Teju Cole captures the splitting of this question early on, by distinguishing between the novel as a “form”, and the intricate needs for narration to which that form responds. In this more encompassing sense, literature mediates a complex negotiation with reality, and the desire to “narrativise” is the most primordial of its components. “There is always going to be a hunger to respond to the complexity of the world in layered ways,” he says. This does not quite quell the anxiety that certain changes in the technological make-up of society will impact on the novel; that, equally, the old insulations which held the bourgeois novel in an uncrossable, almost holy, space above the corruption of material life have become hopelessly corroded.
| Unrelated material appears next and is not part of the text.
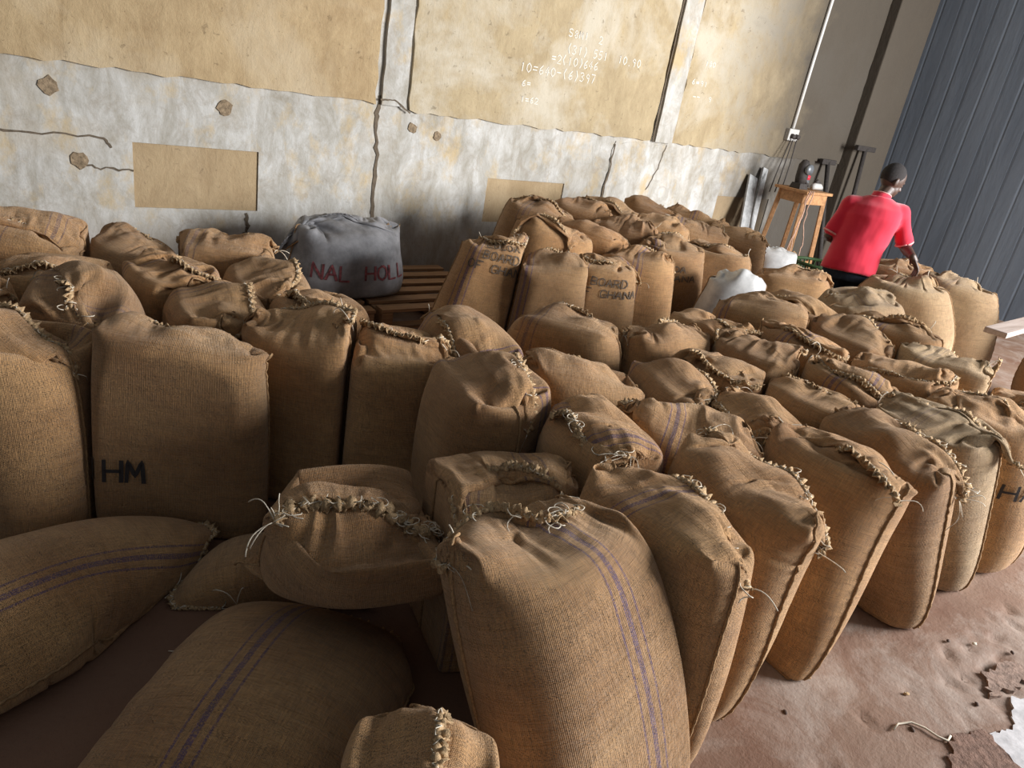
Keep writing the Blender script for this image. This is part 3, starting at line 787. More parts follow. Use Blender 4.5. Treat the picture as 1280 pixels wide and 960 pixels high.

Indeed, Henrietta Rose-Innes says, “I find it altogether plausible that the novel has been having an historic moment which will not last much for very much longer.” She suggests that “new forms will fulfill that narrative need”, at the same time holding on to the uniqueness of the readerly experience, something un-replicable, magnificent in its ritual intimacies.

Some of the most charismatic provocations of the morning belong to Imraan Coovadia: “Maybe the question isn’t about the future of books, but the future of which books,” he says. “Every year, South African literature is completely fascinated by one kitschy novel […] the real question is, ‘do we hate kitsch enough to create novels’ – because interesting novels really reject kitsch at all sorts of levels – and I’m not sure we do.”
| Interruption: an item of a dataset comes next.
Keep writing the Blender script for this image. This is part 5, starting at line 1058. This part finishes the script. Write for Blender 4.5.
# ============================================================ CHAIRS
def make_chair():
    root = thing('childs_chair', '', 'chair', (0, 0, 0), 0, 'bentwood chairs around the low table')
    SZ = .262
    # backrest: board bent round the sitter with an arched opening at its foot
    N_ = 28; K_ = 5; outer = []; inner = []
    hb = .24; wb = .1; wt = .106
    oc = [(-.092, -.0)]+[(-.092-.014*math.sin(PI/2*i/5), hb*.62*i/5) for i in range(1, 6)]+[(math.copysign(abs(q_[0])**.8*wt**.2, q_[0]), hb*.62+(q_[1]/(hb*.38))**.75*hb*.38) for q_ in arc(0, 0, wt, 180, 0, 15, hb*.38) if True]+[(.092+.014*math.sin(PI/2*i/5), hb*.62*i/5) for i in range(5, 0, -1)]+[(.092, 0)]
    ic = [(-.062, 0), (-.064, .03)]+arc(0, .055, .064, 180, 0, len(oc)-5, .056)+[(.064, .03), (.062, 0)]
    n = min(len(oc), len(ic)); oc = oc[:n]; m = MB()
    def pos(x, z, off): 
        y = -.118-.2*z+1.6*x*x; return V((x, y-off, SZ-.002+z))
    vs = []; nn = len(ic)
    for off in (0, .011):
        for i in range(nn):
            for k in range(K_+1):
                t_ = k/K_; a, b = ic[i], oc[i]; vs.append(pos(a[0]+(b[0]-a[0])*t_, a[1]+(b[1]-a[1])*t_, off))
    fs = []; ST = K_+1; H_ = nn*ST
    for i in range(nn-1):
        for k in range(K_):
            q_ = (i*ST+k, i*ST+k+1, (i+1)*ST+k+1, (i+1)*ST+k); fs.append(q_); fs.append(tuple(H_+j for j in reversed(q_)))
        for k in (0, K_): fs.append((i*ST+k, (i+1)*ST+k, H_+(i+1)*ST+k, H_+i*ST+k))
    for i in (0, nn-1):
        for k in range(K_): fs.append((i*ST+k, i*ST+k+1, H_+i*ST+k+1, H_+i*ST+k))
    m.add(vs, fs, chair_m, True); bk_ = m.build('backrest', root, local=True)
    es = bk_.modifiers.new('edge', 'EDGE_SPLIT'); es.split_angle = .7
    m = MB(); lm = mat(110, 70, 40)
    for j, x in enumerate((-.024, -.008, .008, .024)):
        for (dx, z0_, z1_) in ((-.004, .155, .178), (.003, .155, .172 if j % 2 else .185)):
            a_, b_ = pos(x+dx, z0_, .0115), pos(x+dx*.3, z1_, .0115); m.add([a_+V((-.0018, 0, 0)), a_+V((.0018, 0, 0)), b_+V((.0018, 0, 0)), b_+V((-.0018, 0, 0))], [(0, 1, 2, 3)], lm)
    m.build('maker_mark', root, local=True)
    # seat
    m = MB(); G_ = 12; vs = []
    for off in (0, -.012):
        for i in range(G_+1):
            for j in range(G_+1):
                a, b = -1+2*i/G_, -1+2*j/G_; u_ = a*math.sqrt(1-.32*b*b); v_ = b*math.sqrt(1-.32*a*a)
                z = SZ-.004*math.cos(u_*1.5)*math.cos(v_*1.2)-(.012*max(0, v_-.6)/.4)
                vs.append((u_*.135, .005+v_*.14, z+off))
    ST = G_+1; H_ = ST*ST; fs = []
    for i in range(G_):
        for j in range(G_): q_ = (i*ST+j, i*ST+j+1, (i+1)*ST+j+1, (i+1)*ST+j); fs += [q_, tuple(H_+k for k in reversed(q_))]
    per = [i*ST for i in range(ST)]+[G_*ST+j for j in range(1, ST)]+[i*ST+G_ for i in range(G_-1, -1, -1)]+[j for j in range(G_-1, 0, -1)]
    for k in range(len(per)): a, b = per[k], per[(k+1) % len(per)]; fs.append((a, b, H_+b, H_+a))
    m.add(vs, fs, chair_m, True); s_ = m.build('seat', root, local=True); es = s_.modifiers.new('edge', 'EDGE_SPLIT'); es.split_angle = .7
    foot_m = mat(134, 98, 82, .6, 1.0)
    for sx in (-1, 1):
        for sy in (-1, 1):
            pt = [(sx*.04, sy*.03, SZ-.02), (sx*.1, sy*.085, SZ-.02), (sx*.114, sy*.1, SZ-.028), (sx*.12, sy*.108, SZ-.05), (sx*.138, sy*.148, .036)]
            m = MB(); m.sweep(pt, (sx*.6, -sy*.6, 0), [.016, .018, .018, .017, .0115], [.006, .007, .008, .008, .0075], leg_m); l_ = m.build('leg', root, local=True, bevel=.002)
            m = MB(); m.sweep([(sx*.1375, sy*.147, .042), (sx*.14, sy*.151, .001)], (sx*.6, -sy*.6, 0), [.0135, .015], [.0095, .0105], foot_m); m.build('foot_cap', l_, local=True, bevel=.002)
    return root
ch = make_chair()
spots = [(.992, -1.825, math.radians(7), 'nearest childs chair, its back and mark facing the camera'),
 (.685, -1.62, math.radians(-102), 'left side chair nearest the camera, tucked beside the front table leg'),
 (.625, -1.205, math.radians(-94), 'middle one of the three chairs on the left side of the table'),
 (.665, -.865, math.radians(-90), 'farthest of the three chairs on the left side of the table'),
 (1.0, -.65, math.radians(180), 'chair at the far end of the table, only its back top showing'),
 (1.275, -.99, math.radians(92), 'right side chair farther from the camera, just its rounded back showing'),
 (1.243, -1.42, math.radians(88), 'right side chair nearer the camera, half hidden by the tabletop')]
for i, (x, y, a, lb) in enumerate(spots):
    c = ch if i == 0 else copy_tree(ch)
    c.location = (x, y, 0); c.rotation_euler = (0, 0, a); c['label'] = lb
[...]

The distinction between form and narration – and to this last belongs, in some way, the whole, glutted province of “culture” – produces a latent tension about what distinguishes literature, and Cole responds handsomely to this divide, saying that “we should be wary of that elision between two things which are different”. He draws attention to the very specific experiential dimensions of reading – slow, sentence-by-sentence, its durational component, “the purity of the medium,” as Coovadia says – and says that “it’s a very specific experience”, wondering “how does that experience evolve?” A few minutes later, he says: “If you feel that language around you is […] poisonously neutered, and we are not being given a good account of our predicament, then one step of radical engagement can be entering a seemingly ephemeral or fluid state, and engaging in acts of language.”

The conversation later turns toward the question of seriality (versus) singularity, and the rise of pop forms – like the much-adored Game of Thrones in both its tele-visual and literary incarnations – which consciously orient themselves toward a repeatability. Cole prompts a brief discussion on the idea of collaboration in literature, and although the panelists consider graphic novels and “multimedia” experiences, they return to the singularity of the novelistic form and their interests in not surrendering this to its mass-accessible narrative contenders. That said, however, Cole speaks of the many ways in which we can get access to a “profound, thoughtful, meditative inner-space”, quoting “seven minute stretches of Radiohead that include very intense and very interior experiences.” He says: “Just because it’s not printed on a page does not mean we give up on that solace, that consolation. We need it […] I don’t think the future is going to be manic all the time.”

By way of brief conclusion, then, all four of this morning’s speakers, including the admirable host, Hedley Twidle – it is a pity that there isn’t space enough here to transcribe his eloquent and productive digressions on Situationism and other topics – offer a complicated, ambiguous, and thrillingly articulate vision of this anxious cultural domain.